● **What is needed**: Which lines hold the word "Blender"? Show each of them.

--------------------------------------------------

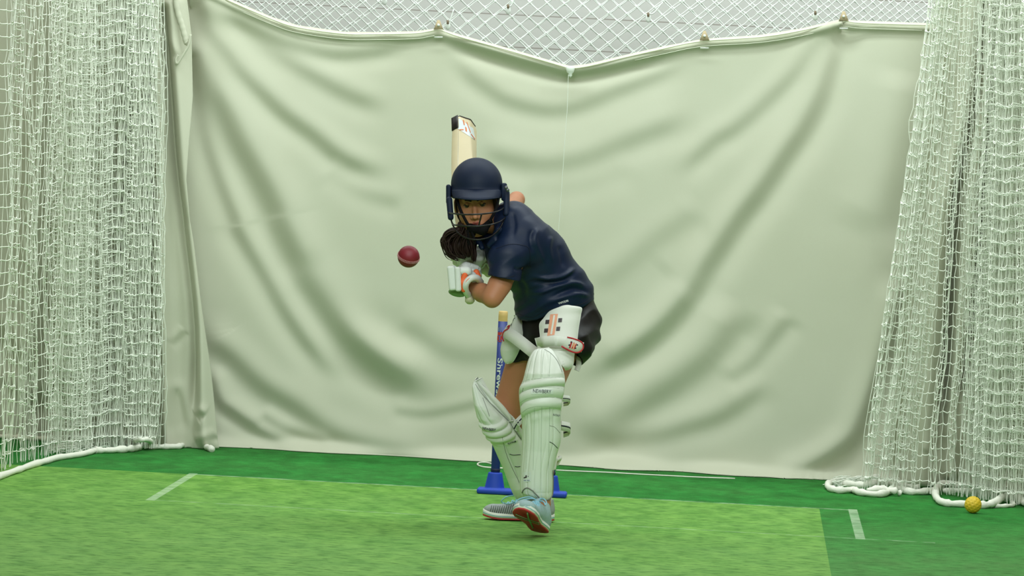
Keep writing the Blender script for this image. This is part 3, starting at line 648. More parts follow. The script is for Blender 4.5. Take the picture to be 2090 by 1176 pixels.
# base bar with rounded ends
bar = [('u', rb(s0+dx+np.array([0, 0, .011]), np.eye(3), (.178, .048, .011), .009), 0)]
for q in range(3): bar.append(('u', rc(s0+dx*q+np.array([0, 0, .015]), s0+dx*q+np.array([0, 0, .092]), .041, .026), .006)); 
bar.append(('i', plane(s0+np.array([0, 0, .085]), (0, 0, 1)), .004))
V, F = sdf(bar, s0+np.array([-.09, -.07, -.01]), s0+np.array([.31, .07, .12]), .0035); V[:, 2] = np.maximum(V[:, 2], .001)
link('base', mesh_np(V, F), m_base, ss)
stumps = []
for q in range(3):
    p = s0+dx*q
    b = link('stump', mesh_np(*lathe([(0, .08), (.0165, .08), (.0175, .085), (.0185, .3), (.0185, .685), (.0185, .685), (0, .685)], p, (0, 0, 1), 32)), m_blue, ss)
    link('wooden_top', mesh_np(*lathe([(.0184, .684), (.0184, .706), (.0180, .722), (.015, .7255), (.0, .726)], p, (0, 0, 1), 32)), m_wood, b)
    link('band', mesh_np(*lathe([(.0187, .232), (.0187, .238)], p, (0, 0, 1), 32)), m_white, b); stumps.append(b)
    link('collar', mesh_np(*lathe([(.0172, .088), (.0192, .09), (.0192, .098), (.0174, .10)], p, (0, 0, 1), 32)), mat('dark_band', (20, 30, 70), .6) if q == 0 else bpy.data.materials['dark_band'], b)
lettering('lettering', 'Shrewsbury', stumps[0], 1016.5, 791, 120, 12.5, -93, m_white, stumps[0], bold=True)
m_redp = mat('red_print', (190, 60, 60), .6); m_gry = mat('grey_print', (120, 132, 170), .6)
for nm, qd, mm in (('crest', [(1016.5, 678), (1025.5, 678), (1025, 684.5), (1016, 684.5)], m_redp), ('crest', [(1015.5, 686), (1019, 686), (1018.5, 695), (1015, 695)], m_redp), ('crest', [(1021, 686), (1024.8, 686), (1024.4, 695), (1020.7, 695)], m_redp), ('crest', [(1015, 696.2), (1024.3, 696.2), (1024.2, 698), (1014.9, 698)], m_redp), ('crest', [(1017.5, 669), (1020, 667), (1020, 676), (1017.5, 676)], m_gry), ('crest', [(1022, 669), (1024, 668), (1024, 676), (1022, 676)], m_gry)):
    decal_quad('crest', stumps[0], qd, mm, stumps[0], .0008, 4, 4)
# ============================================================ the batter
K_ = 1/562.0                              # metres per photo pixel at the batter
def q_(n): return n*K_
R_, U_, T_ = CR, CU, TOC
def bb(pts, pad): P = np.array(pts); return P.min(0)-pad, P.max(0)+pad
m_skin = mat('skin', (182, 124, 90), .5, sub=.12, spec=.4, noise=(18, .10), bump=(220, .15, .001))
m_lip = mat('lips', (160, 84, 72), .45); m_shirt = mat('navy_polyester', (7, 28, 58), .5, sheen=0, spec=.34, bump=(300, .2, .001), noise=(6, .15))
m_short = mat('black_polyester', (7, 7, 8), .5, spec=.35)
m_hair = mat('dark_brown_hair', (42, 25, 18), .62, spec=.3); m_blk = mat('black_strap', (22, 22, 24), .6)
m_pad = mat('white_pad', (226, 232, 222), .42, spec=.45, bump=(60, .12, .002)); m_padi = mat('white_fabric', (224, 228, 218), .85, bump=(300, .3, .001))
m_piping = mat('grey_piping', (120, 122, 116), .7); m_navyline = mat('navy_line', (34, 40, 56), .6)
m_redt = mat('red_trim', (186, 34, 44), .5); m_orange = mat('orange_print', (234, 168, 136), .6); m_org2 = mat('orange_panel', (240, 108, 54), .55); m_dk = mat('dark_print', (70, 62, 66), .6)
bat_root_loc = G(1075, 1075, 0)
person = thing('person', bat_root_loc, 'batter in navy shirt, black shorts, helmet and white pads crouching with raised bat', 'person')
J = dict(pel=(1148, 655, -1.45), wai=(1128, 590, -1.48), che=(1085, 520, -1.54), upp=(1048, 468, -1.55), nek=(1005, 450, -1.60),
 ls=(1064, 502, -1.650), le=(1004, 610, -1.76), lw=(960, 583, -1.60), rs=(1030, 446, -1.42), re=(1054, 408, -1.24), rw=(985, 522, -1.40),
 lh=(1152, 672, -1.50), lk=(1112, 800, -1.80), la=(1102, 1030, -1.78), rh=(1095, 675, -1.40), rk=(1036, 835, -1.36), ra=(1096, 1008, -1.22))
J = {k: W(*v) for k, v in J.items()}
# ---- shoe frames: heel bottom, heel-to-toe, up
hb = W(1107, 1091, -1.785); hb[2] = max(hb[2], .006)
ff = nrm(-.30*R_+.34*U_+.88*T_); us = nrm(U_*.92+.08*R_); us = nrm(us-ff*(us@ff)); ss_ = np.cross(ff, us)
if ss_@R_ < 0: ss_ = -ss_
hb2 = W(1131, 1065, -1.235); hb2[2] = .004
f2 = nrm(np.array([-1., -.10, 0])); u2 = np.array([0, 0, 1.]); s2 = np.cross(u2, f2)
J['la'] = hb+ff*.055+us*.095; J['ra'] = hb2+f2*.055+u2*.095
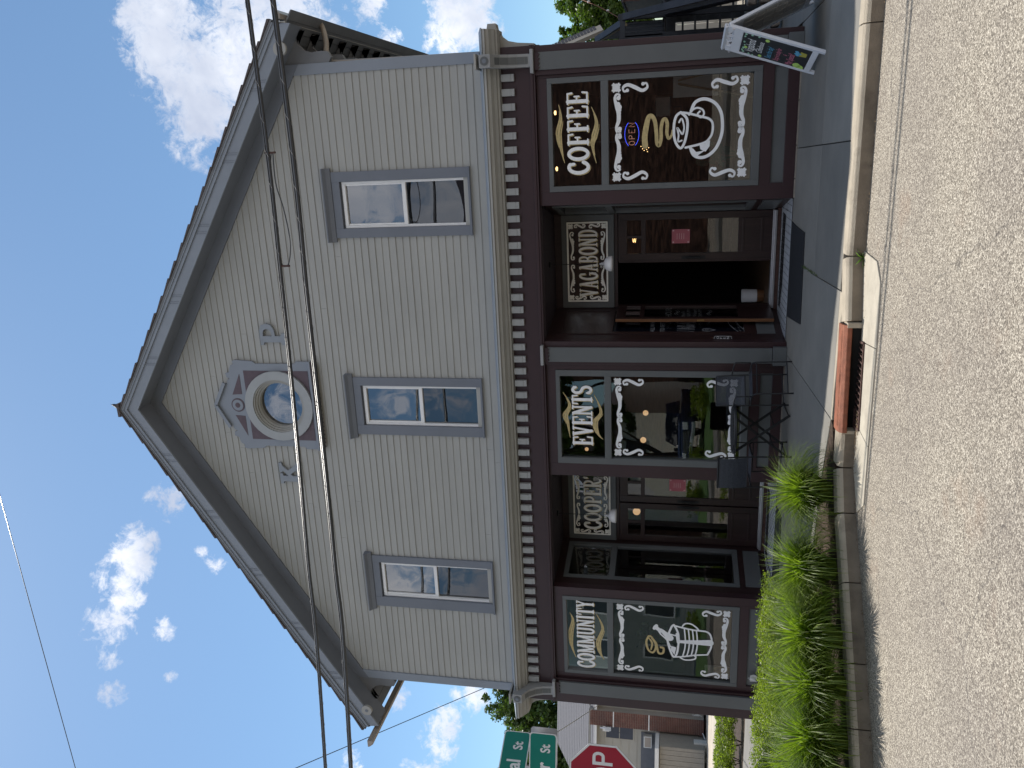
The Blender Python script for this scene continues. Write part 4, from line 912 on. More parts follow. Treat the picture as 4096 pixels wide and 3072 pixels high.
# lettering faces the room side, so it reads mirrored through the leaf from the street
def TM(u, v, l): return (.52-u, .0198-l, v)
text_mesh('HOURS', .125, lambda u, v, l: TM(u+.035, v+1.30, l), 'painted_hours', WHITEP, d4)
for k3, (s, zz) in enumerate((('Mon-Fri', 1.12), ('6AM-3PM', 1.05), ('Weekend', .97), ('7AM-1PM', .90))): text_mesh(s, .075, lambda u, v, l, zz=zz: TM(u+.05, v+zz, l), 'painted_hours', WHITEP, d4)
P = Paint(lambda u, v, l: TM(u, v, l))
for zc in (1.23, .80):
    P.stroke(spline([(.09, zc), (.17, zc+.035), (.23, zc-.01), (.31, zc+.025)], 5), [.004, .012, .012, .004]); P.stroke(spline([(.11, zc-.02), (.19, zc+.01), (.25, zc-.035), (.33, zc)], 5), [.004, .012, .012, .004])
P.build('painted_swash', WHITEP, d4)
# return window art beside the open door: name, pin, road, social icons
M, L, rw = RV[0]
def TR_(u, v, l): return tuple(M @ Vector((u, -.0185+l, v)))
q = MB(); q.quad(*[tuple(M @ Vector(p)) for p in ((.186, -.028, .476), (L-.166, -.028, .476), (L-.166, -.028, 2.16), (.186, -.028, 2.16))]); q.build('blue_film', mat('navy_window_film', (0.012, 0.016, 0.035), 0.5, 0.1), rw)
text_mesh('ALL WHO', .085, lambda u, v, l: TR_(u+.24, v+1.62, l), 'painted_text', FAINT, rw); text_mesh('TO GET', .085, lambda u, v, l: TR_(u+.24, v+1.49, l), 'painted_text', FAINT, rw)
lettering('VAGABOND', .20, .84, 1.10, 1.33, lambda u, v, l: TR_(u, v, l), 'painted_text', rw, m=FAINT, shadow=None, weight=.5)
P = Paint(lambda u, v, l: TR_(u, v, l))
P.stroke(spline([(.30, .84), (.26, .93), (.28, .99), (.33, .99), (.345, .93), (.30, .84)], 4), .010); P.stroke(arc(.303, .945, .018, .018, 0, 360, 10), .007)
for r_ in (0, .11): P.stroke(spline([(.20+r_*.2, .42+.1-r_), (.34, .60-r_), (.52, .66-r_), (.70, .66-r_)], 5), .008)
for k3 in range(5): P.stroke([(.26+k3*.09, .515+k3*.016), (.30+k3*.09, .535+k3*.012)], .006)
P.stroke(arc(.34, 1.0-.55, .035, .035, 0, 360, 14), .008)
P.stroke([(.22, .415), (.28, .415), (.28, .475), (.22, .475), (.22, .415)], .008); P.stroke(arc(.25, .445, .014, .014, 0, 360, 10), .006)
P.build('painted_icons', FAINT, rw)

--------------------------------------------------

● **Solution for this exercise**:
Keep writing the Blender script for this image. This is part 3, starting at line 648. More parts follow. The script is for Blender 4.5. Take the picture to be 2090 by 1176 pixels.
The Blender Python script for this scene continues. Write part 4, from line 912 on. More parts follow. Treat the picture as 4096 pixels wide and 3072 pixels high.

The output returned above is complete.